Но Антонис, при очень мягкой, интеллигентной внешности маленького носатого человека с огромными грустными глазами, обладал упорством носорога, диаметрально противоположным своей внешности! Он помолчал и сказал мне:
— Мягков? Да, он — прекрасный актёр. Но «советский разведчик» и Мягков — это штамп.
Таким образом, мы остановились на Дале. У меня с Олегом был долгий разговор в театре, уже перед его утверждением. Хотя я понимал, что это стоит очень немногого. Но, тем не менее, такая беседа по поводу «режима» состоялась. И надо сказать, что за два года работы Олег нам не сорвал ни одной съёмочной смены…

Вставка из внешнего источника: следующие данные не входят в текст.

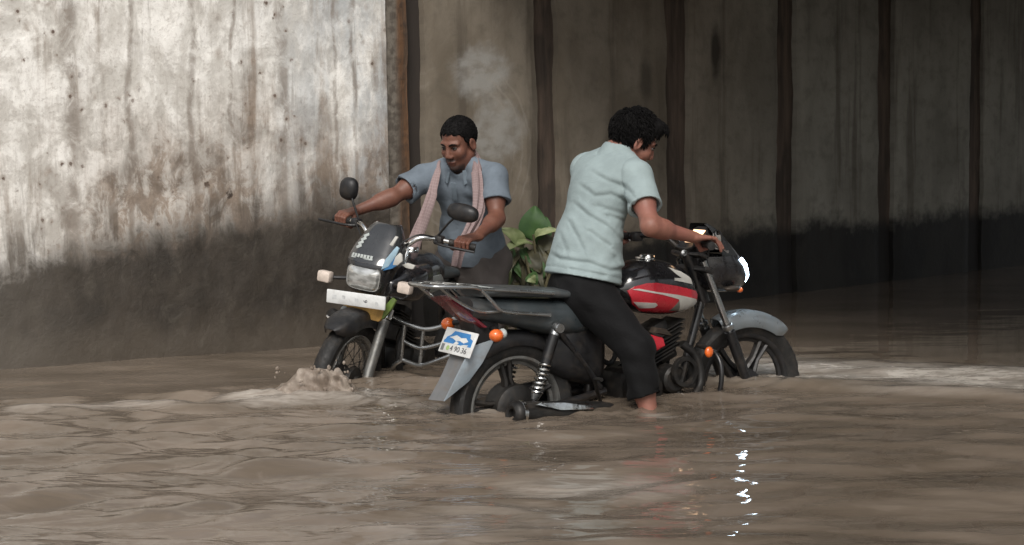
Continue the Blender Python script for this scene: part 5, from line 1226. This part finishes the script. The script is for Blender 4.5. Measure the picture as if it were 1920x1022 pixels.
# towel
path = [at_y(855, 500, 9.16), at_y(862, 470, 9.19), at_y(882, 432, 9.24), at_y(899, 392, 9.29), at_y(900, 350, 9.33), at_y(897, 318, 9.37), at_y(893, 298, 9.45), J['neck'] - fw * .068 + up * .045, at_y(828, 303, 9.53), at_y(818, 325, 9.44), at_y(806, 365, 9.38), at_y(790, 410, 9.35), at_y(776, 450, 9.33), at_y(770, 480, 9.32)]
wd = [.035, .04, .042, .046, .046, .04, .035, .04, .036, .042, .044, .048, .052, .054]
Pp = [np.array(p) for p in path]; rings = []; g = np.random.default_rng(4); uvs = []; acc = 0; last = None
for i in range(len(Pp) - 1):
    for kq in range(6):
        t = kq / 6; p0, p1, p2, p3 = Pp[max(i - 1, 0)], Pp[i], Pp[i + 1], Pp[min(i + 2, len(Pp) - 1)]
        c = .5 * (2 * p1 + (p2 - p0) * t + (2 * p0 - 5 * p1 + 4 * p2 - p3) * t * t + (3 * p1 - p0 - 3 * p2 + p3) * t ** 3); w_ = wd[i] + (wd[i + 1] - wd[i]) * t
        tg = unit(p2 - p0); out = unit(c - (at(.8) + up * ((c - at(.8)) @ up))) if c[2] < J['neck'][2] else unit(.5 * fw + up)
        if i in (5, 6, 7): out = unit(up + (c - J['neck']) * 3)
        sd = unit(np.cross(tg, out)); nm = np.cross(sd, tg); top = []; bot = []; s_ = i + t
        for x in np.linspace(-1, 1, 13):
            rip = .006 * math.sin(x * 7 + 1.2 * math.sin(s_ * 1.1)) + .003 * math.sin(x * 13 + s_)
            q = c + sd * w_ * x * .72 + nm * (rip - .012 * x * x)
            top.append(q + nm * .006); bot.append(q - nm * .004)
        rings.append([p - base for p in top + bot[::-1]])
m = MB().loft(rings); tw = m.build('towel', M['towel'], root, 60)
uvl = tw.data.uv_layers.new(name='UVMap'); nr = len(rings[0])
for lp in tw.data.loops: k_ = lp.vertex_index; j = k_ % nr; uvl.data[lp.index].uv = ((j if j < 13 else 25 - j) / 13 * .09 * 8, k_ // nr * .012 * 6)

# ================================================================== plant behind the motorcycles
nb = NB('broad_leaf'); c = nb.coord(); 
nb.set(Base_Color=nb.mix(nb.mapr(nb.noise(c, 9, 4), .35, .65), (.022, .062, .014), (.045, .10, .024)), Roughness=.65, Subsurface_Weight=.0); M['leaf_green'] = nb.m
nb = NB('pale_leaf'); c = nb.coord(); nb.set(Base_Color=nb.mix(nb.mapr(nb.noise(c, 12, 4), .35, .65), (.13, .165, .065), (.25, .28, .14)), Roughness=.5); M['leaf_pale'] = nb.m
nb = NB('olive_leaf'); c = nb.coord(); nb.set(Base_Color=nb.mix(nb.mapr(nb.noise(c, 12, 4), .35, .65), (.028, .028, .014), (.07, .062, .03)), Roughness=.6); M['leaf_olive'] = nb.m
M['stem'] = simple('olive_stem', (.09, .078, .04), .6, 0, .3, 20)
pbase = at_y(990, 640, 9.95); pbase[2] = -.34
plant = empty('leafy_plant', Matrix.Translation(Vector(tuple(pbase))), 'broad-leaved green plant standing in the water between the two men', 'plant')
def leaf(tip, root_, width, mat, curl=.05, face=(0, -1, .3)):
    tip, root_ = np.array(tip), np.array(root_); d = tip - root_; L = np.linalg.norm(d); d /= L; n = np.array(face, float); n = unit(n - d * (n @ d)); s_ = np.cross(d, n)
    rows = []; N = 12; gg = random.random() * 6
    for i in range(N + 1):
        t = i / N; w = width * (math.sin(PI * min(1, t ** .8 * .97 + .015)) ** .8) + .002; c = root_ + d * L * t + n * (curl * (t - t * t) * 2 - curl * .8 * t * t)
        row = []
        for x in (-1, -.6, -.25, 0, .25, .6, 1): row.append(c + s_ * w * x + n * (abs(x) * w * .28 - .01 + .004 * math.sin(9 * t + gg + 3 * x)) - pbase)
        rows.append([p + n * .0012 for p in row] + [p - n * .0012 for p in row[::-1]])
    MB().loft(rows).build('leaf', mat, plant, 60)
def pa(x, y, Y): return at_y(x, y, Y)
m = MB()
g = np.random.default_rng(12)
for x, y in ((1000, 440), (960, 470), (1030, 450), (985, 480), (1012, 520), (955, 500), (1045, 470)):
    e = pa(x, y, 9.9 + g.uniform(-.1, .1)); b0 = pbase + V3(g.normal() * .06, g.normal() * .06, 0); m.tube([b0, b0 * .5 + e * .5 + V3(g.normal() * .03, 0, .05), e], [.012, .010, .006], 8, 4)
m.v = [tuple(np.array(p) - pbase) for p in m.v]; m.build('stem', M['stem'], plant)
leaf(pa(1003, 388, 9.9), pa(998, 452, 9.92), .078, M['leaf_green'], .03)
leaf(pa(1024, 405, 9.98), pa(1006, 458, 9.95), .06, M['leaf_green'], .03)
leaf(pa(948, 428, 9.8), pa(985, 462, 9.9), .045, M['leaf_pale'], .03, (.2, -1, .6))
leaf(pa(945, 458, 9.78), pa(1000, 456, 9.9), .035, M['leaf_pale'], .05, (0, -.6, 1))
leaf(pa(1042, 424, 9.86), pa(1000, 446, 9.9), .030, M['leaf_pale'], .05, (0, -.8, 1))
leaf(pa(1046, 452, 9.9), pa(1005, 462, 9.95), .05, M['leaf_olive'], .04, (0, -.8, .5))
leaf(pa(1012, 505, 9.82), pa(985, 470, 9.9), .045, M['leaf_olive'], .03)
for k in range(34):
    x0, y0 = g.uniform(955, 1030), g.uniform(455, 490); x1, y1 = x0 + g.normal() * 20, y0 + g.uniform(25, 70)
    leaf(pa(x1, y1, 9.8 + g.uniform(0, .1)), pa(x0, y0, 9.9 + g.uniform(0, .1)), g.uniform(.012, .04), M['leaf_olive' if k % 4 else 'leaf_green'], .04, (g.normal() * .3, -1, g.uniform(0, .8)))
leaf(pa(1006, 530, 9.72), pa(990, 514, 9.75), .035, M['leaf_green'], .02); leaf(pa(1001, 527, 9.70), pa(993, 519, 9.72), .025, M['leaf_pale'], .02)
leaf(pa(952, 540, 9.75), pa(948, 470, 9.85), .026, M['leaf_pale'], .02)
for k in range(9):
    leaf(pa(g.uniform(940, 1050), g.uniform(560, 610), 9.85), pa(g.uniform(960, 1030), g.uniform(500, 530), 9.95), g.uniform(.04, .06), M['leaf_olive'], .04, (g.normal() * .3, -1, g.uniform(0, .8)))

# ================================================================== muddy splash at the front wheel
sc_ = at_z(588, 742); nb = NB('muddy_splash'); c = nb.coord()
nb.set(Base_Color=nb.mix(nb.mapr(nb.noise(c, 16, 5), .35, .65), (.19, .15, .118), (.33, .28, .235)), Roughness=.3, IOR=1.33, Normal=nb.bump(nb.noise(c, 45, 6, .7, .8), .6, .012)); M['splash'] = nb.m
f = Field(sc_ - V3(.36, .25, .06), sc_ + V3(.36, .35, .26), .0042)
def sp(x, y, dy=0.): return at_y(x, y, sc_[1] + dy)
for x, y, dy, r in ((535, 748, .02, (.09, .09, .03)), (558, 738, .04, (.10, .075, .065)), (584, 730, .06, (.11, .06, .10)), (608, 729, .07, (.085, .05, .10)), (632, 737, .05, (.06, .05, .06)), (650, 745, .02, (.05, .05, .035))): f.ell(sp(x, y, dy), np.eye(3), r, .025)
# thrown sheets: thin leaning fans with torn tops
fan = [(528, 742, 8), (541, 740, 13), (553, 739, 24), (564, 737, 26), (575, 736, 36), (586, 735, 40), (595, 734, 44), (604, 733, 40), (612, 733, 30), (621, 735, 24), (629, 737, 34), (637, 738, 46), (644, 740, 30), (651, 742, 38), (657, 745, 14)]
g = np.random.default_rng(21)
for x, y, hh in fan:
    for q_ in range(2):
        x0 = x + g.uniform(-5, 5); h_ = hh * g.uniform(.75, 1.05); dy = .06 + g.uniform(-.03, .03)
        f.cone(sp(x0, y, dy), sp(x0 + g.uniform(-7, 3), y - h_, dy - .04), .034, .006, .028)
for x, y in ((521, 746), (540, 754), (618, 752), (606, 757), (642, 752), (575, 752)): f.ell(sp(x, y, -.07), np.eye(3), (.022, .04, .018), .008, 's')
for _ in range(40):
    x, y = g.uniform(515, 665), g.uniform(672, 735); f.ell(sp(x, y, g.uniform(-.06, .08)), np.eye(3), np.array((1, 1, g.uniform(.8, 1.8))) * g.uniform(.003, .0075), 0)
g = np.random.default_rng(2); W_ = [(unit(g.normal(size=3)) * g.uniform(30, 130), g.random() * 7, g.uniform(.0008, .0022)) for _ in range(16)]
f.offset(lambda X, Y, Z: sum(a * np.sin(w[0] * X + w[1] * Y + w[2] * Z + p + 1.8 * np.sin(31 * X + 27 * Z)) for w, p, a in W_))
f.cut(sc_ - V3(0, 0, .03), (0, 0, -1))
splash = f.mesh('water_splash', M['splash'], None, V3(0, 0, 0)); tag(splash, 'pale muddy splash thrown up by the front wheel of the black motorcycle', kind='stuff')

Поснимав летнюю Москву в июне — июле, мы уехали в августе на натурные съёмки в Таллин — на полгода. Вот когда мы впервые за десять лет по-настоящему, по-человечески сблизились с Олегом! Ведь именно там снимались все эти многочисленные проходы по старинным улочкам. Кроме того, там был объект — «особняк Целлариуса», там же был «особняк семьи Шлоссеров».
В первые дни таллинской экспедиции выяснилось, что есть и ещё один претендент на роль Сергея Скорина — талантливый артист Алексей Эйбоженко, игравший роль военнопленного Зверева, оказавшегося в фашистском диверсионном лагере.